Bitcoin has fallen to 66K, erasing nearly all of its recent gains above 70 K and resuming a slide toward last week’s 60K low. The largest cryptocurrency has fallen 3.5% this week, marking its fourth straight weekly decline.
Other major cryptocurrencies are also under pressure, with Ethereum below 2000 at 1955 and Solana below $80. The total cryptocurrency market cap is down 0.4% across the past 24 hours.

Weakness in crypto has mirrored a broad price decline in the tech-heavy NASDAQ, which fell 2% on Wednesday, and, more specifically, in the software sector, which fell 3% amid questions about valuations and concerns over AI disruption.

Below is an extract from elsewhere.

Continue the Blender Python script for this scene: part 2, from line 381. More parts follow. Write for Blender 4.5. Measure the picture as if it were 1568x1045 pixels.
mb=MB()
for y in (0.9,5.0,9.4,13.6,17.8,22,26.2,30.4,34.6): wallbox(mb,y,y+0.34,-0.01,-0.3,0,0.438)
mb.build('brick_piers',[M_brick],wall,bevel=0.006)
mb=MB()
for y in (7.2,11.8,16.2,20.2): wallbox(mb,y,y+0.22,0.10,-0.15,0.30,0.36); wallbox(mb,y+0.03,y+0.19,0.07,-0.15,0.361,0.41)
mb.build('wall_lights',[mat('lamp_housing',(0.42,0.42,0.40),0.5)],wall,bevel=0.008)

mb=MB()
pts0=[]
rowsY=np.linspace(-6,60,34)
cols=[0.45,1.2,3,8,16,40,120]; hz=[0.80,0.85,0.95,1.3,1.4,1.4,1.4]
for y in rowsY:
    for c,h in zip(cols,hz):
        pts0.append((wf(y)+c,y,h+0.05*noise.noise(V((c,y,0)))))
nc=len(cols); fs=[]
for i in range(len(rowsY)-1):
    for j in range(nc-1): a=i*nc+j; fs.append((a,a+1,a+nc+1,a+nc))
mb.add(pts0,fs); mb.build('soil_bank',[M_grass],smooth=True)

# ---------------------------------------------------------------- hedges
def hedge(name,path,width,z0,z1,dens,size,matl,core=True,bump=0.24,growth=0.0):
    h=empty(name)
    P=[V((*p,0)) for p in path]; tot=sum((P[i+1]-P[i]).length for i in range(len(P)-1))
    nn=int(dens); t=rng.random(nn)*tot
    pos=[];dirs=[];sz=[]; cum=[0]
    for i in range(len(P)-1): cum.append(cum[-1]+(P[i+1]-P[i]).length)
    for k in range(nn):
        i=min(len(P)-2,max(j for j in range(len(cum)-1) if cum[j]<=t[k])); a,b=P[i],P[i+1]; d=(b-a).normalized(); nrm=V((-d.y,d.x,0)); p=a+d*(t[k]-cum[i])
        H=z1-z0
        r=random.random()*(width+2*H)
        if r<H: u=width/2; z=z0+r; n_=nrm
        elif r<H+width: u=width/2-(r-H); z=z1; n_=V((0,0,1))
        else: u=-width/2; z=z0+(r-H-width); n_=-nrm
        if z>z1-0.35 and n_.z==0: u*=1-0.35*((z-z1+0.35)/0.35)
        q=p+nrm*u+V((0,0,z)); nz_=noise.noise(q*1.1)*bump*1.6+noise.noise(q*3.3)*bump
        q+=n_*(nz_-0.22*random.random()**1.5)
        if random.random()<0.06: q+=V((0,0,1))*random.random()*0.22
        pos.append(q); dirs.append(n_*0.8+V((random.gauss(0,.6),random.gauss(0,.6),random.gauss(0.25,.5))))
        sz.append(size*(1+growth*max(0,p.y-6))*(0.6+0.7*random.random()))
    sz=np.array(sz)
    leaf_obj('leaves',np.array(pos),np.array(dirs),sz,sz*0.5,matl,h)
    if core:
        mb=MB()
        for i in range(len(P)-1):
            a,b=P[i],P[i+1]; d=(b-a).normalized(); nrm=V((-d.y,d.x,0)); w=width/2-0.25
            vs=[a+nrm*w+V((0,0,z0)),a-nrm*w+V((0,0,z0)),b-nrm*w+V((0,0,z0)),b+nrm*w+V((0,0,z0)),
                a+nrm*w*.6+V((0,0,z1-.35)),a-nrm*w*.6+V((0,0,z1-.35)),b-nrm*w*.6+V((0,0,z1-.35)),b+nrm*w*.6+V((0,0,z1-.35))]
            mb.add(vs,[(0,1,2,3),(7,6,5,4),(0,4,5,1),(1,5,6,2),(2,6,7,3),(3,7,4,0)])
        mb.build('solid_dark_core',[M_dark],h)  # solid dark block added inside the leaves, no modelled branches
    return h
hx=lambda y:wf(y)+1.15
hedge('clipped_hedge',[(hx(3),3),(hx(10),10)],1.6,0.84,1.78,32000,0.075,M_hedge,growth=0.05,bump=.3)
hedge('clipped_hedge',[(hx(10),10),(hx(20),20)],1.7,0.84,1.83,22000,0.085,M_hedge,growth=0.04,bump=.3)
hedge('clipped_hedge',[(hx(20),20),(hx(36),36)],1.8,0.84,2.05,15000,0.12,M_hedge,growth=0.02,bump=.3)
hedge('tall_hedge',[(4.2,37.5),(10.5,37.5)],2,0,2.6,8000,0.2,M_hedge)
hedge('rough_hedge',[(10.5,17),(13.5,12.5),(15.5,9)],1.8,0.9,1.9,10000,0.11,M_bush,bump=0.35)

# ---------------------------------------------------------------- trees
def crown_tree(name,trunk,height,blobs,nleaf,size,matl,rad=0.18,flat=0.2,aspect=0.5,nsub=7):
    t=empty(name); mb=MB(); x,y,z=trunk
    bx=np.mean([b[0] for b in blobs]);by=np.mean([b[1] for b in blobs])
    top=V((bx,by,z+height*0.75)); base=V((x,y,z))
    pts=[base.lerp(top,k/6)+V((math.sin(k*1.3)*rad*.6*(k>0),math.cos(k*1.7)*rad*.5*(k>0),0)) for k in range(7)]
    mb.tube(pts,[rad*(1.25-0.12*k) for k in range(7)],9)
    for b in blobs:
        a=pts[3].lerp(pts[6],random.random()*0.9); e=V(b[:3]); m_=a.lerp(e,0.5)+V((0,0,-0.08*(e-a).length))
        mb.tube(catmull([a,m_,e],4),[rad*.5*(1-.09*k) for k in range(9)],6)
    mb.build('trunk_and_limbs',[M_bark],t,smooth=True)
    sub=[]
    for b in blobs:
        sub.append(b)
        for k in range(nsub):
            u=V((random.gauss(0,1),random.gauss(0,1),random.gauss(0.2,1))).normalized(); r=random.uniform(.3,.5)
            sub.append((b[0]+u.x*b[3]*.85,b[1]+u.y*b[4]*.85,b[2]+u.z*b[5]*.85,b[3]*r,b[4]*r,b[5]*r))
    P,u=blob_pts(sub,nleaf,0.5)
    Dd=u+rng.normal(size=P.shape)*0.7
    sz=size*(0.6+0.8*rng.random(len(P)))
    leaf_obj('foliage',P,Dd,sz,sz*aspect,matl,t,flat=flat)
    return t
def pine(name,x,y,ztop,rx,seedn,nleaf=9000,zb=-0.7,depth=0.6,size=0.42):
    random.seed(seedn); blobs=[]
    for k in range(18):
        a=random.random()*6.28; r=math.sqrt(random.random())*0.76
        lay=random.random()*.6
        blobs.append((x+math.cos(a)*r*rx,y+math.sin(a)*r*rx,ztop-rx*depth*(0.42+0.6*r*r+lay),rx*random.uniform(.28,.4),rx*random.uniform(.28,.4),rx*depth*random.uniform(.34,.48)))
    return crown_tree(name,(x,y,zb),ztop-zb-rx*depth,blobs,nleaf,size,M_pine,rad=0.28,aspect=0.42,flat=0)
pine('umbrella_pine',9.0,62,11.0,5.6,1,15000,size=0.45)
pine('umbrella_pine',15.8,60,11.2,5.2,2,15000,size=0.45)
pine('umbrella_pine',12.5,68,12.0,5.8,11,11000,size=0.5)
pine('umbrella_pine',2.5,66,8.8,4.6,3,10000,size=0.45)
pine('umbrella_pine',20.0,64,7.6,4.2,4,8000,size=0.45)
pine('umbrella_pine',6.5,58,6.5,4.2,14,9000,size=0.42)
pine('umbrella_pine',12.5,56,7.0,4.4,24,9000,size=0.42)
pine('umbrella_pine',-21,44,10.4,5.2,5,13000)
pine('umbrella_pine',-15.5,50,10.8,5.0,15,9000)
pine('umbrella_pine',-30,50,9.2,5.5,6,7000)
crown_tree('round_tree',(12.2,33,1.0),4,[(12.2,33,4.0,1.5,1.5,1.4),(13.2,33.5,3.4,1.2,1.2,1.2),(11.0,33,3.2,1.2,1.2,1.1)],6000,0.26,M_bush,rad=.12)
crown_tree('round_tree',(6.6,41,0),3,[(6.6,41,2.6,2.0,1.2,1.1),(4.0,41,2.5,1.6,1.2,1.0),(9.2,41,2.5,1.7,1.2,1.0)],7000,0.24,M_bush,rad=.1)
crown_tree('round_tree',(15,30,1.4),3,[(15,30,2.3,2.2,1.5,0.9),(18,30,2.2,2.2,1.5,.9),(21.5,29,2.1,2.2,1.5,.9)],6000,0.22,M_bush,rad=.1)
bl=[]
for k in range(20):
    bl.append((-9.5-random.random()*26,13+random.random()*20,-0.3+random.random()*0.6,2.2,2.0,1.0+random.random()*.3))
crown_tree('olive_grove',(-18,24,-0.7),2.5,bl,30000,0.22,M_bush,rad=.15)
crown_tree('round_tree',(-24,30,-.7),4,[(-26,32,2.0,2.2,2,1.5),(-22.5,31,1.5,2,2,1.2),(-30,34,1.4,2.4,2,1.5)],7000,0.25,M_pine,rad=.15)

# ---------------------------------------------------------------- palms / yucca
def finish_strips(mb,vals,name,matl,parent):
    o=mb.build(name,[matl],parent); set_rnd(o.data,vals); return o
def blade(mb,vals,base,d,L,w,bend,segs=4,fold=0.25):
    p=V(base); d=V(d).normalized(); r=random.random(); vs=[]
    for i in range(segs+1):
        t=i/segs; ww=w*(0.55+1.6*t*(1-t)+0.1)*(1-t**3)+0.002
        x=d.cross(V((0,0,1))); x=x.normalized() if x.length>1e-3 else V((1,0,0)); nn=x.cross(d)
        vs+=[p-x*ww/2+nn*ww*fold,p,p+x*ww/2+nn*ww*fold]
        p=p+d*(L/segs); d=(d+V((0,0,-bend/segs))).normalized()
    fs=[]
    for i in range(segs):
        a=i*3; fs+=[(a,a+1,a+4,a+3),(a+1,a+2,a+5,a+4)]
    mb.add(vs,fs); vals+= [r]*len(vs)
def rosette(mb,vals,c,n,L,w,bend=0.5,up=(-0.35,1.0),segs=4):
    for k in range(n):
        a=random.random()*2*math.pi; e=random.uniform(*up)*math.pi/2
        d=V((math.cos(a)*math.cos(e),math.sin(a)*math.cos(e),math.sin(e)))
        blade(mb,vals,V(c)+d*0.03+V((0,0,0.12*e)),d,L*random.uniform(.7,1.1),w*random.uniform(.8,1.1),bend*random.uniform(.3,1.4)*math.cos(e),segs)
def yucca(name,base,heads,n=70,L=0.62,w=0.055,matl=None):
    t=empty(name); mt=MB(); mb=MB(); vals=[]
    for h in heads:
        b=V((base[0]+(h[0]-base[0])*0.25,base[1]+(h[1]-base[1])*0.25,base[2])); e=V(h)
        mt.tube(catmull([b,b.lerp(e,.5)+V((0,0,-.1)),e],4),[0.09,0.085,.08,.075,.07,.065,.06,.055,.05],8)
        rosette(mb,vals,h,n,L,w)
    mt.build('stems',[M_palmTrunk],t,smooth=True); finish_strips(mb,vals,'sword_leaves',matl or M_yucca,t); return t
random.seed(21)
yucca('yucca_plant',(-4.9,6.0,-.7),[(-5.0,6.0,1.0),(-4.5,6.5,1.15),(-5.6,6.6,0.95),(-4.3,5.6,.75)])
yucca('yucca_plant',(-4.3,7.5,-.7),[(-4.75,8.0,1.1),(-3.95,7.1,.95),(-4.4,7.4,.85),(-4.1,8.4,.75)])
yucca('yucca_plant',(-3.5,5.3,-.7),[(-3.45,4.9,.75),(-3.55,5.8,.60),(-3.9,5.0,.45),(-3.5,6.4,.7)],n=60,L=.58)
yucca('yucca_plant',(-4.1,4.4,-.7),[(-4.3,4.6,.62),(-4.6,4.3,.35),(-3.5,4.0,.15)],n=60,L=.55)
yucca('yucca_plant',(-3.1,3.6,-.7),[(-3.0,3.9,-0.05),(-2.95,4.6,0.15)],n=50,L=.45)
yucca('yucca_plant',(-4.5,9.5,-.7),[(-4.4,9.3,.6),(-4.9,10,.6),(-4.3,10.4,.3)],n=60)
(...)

Interestingly, even gold and silver were not immune to yesterday’s sell-off, with silver plunging by more than 10% and gold settling 3% lower.
However, price action is settling on Friday, with U.S. futures unchanged, while gold is attempting a rebound towards 5000.
What to expect from US CPI data?
Attention is now turning to US CPI data, which is expected to show that both headline and core inflation cooled in January.
CPI is expected to ease from 2.7% at the end of last year to 2.5% in January, whilst core inflation is expected to ease from 2.6% to 2.5%. Cooler-than-expected CPI supports the story of easing inflation, making the case for Federal Reserve rate cuts. However, if inflation is hotter than it points to ongoing price pressures and could see the market lower rate cut expectations.
Expectations for the next 25 basis point rate reduction had been pushed back to July, following Wednesday’s stronger-than-expected nonfarm payrolls report.
Bitcoin, along with other risk assets, tends to perform well in low-interest-rate environments. Therefore, cooler CPI data could help put a floor under BTC’s selloff, at least in the near term.
Ripple struggles despite Aviva collaboration & ETF demand
Ripple is falling for a third straight session, weighed down by concerns over the outlook for monetary policy and AI disruption in the tech sector.
However, XRP ETFs are recording inflows, which should offer some support. XRP ETFs are on track to book a second straight week on net inflows, even if they are low at $3.15 million.
Earlier this week, Ripple announced a partnership with Aviva Investors as part of a broader mission to bring real-world assets to the XRP Ledger through tokenisation.
However, retail interest in XRP has been weak as Futures Open Interest (OI) dropped to $2.31 billion on Thursday from $2.44 billion and has been on a downward trend since reaching a record high of $10.94 billion in June.
XRP technical analysis

XRP broke out of a falling wedge pattern, dropping to a low of 1.13, before rebounding higher. The recovery is testing the resistance of the falling trendline boundary of the wedge pattern. The RSI and MACD project a bearish outlook.
A rejection at the trendline resistance could lead the price to decline toward the 1.13 support level. A break below here creates a lower low, bringing 1.10 into play.
Should the price rise above the trendline resistance, this would open the door to the 50 SMA and the horizontal resistance at 1.83.